Stoney Thompson, 43, was originally sentenced in Lucas County to three consecutive life terms in the October 2006 slayings of Todd Archambeau, 44, Kenneth Nicholson, 41, and Michael York, 44, who were found shot and stabbed in a boarded-up house in Toledo.
Thompson, originally convicted of complicity to commit murder, was resentenced on involuntary manslaughter convictions under the plea agreement, The (Toledo) Blade reported. He submitted an Alford plea, in which a defendant does not acknowledge guilt but concedes that prosecutors have sufficient evidence for conviction.

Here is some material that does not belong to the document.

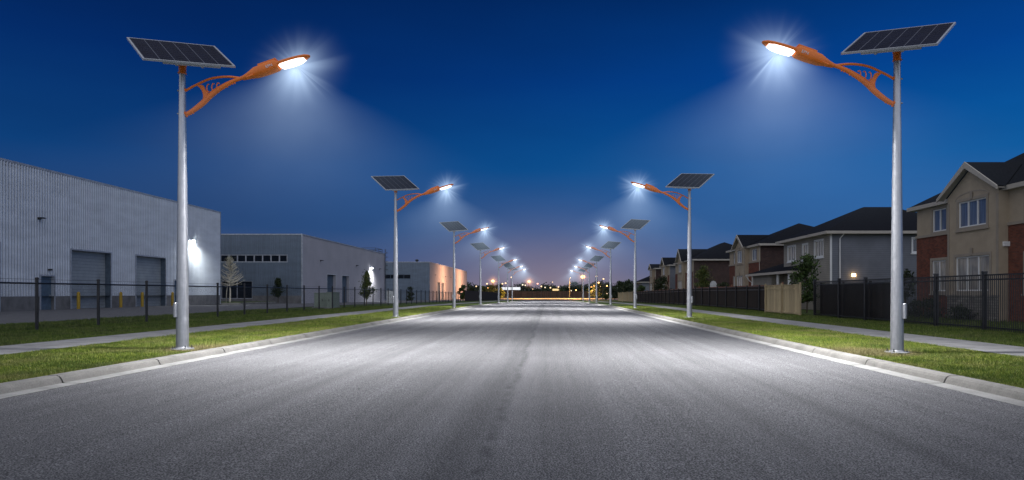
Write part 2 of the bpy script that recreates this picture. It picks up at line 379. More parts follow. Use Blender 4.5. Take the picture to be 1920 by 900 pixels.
nish = wn.new('ShaderNodeTexSky'); nish.sky_type = 'NISHITA'; nish.sun_disc = False; nish.sun_elevation = SUN_EL; nish.sun_rotation = SUN_AZ
nsc = wmix(1.0, nish.outputs[0], (.04, .04, .04, 1), 'MULTIPLY')
sky = wmix(1.0, sky, nsc, 'ADD')
wt.links.new(sky, bg.inputs['Color']); bg.inputs['Strength'].default_value = 1.0

def add_light(name, typ, loc, energy, color, parent=None, **kw):
    l = bpy.data.lights.new(name, typ); l.energy = energy; l.color = color
    for k, v in kw.items(): setattr(l, k, v)
    o = bpy.data.objects.new(name, l); COL.objects.link(o); o.location = loc
    if parent is not None: o.parent = parent
    return o
dusk_fill = add_light('dusk_fill', 'SUN', (0, -40, 60), 1.8, (.94, .96, 1.0), angle=R(140))  # added fill lamp lifting the dusk ambient; no sun is up
dusk_fill.rotation_euler = (R(34), 0, R(-6))

# ------------------------------------------------------------------ setting
g = MB()
ys = [-60, -10, 0, 20, 40, 60, 78, 100, 130, 160, 190, 220, 235, 300, 500, 1000, 3500]
def gline(x, dz, y): return (x, y, gz(y)+dz)
for i in range(len(ys)-1):
    a, b = ys[i], ys[i+1]
    if b <= 235:
        for x0, x1, d0, d1 in ((-900, -9.02, -.02, -.02), (-9.02, -8.95, -.02, -.3), (-8.95, 7.2, -.3, -.3), (7.2, 7.27, -.3, -.02), (7.27, 900, -.02, -.02)):
            g.quad(gline(x0, d0, a), gline(x1, d1, a), gline(x1, d1, b), gline(x0, d0, b))
    else:
        k = 1 if b <= 500 else 4
        g.quad(gline(-900*k, -.02, a), gline(900*k, -.02, a), gline(900*k, -.02, b), gline(-900*k, -.02, b))
struct('ground', g, LAWN)

def strip(name, mat, xs, dz, y0, y1, step=12):
    m = MB(); n = max(1, int((y1-y0)/step)); cuts = sorted({y0 + (y1-y0)*i/n for i in range(n+1)} | {y for y in (78, 235) if y0 < y < y1})
    for a, b in zip(cuts[:-1], cuts[1:]):
        for (x0, x1), (d0, d1) in zip(zip(xs[:-1], xs[1:]), zip(dz[:-1], dz[1:])):
            m.quad((x0, a, gz(a)+d0), (x1, a, gz(a)+d1), (x1, b, gz(b)+d1), (x0, b, gz(b)+d0))
    return struct(name, m, mat)
nx = 12; xs = [ROAD_L-.02 + (ROAD_R-ROAD_L+.04)*i/nx for i in range(nx+1)]
strip('road', ASPH, xs, [ROAD_Z + .09*(1-((x+.8)/7.6)**2) for x in xs], -20, 238)
strip('road', YARD, [-260, 260], [.006, .006], 239, 349, 110)
strip('pavement', WALK, [-15.35, -13.15], [.012, .012], -10, 235)
strip('pavement', WALK, [11.0, 13.05], [.012, .012], -10, 235)
strip('yard', YARD, [-140, -25.8], [.01, .01], -20, 236)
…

Judge James Bates sentenced Thompson to six years for each involuntary manslaughter count to be served consecutively for a total of 18 years. The judge allowed his release but ordered him to remain on probation for the remaining two years of the sentence.
The Sixth U.S. District Court of Appeals in July had ordered a new trial for Thompson, citing evidence not turned over to the defense by prosecutors that included other potential suspects, recorded testimony of other parties, and a photo of a bloody shoe print that didn’t match Thompson’s own shoes. Thompson’s brother, Goldy, was acquitted in the same case following a separate trial in which the evidence hadn’t been withheld, the newspaper reported.
The appeals court judges also cited a lack of physical evidence tying the defendant to the crimes and noted as “strange” the jury’s decision to acquit Thompson of firearms specifications in each death, given that the victims were all shot and one died of a gunshot wound.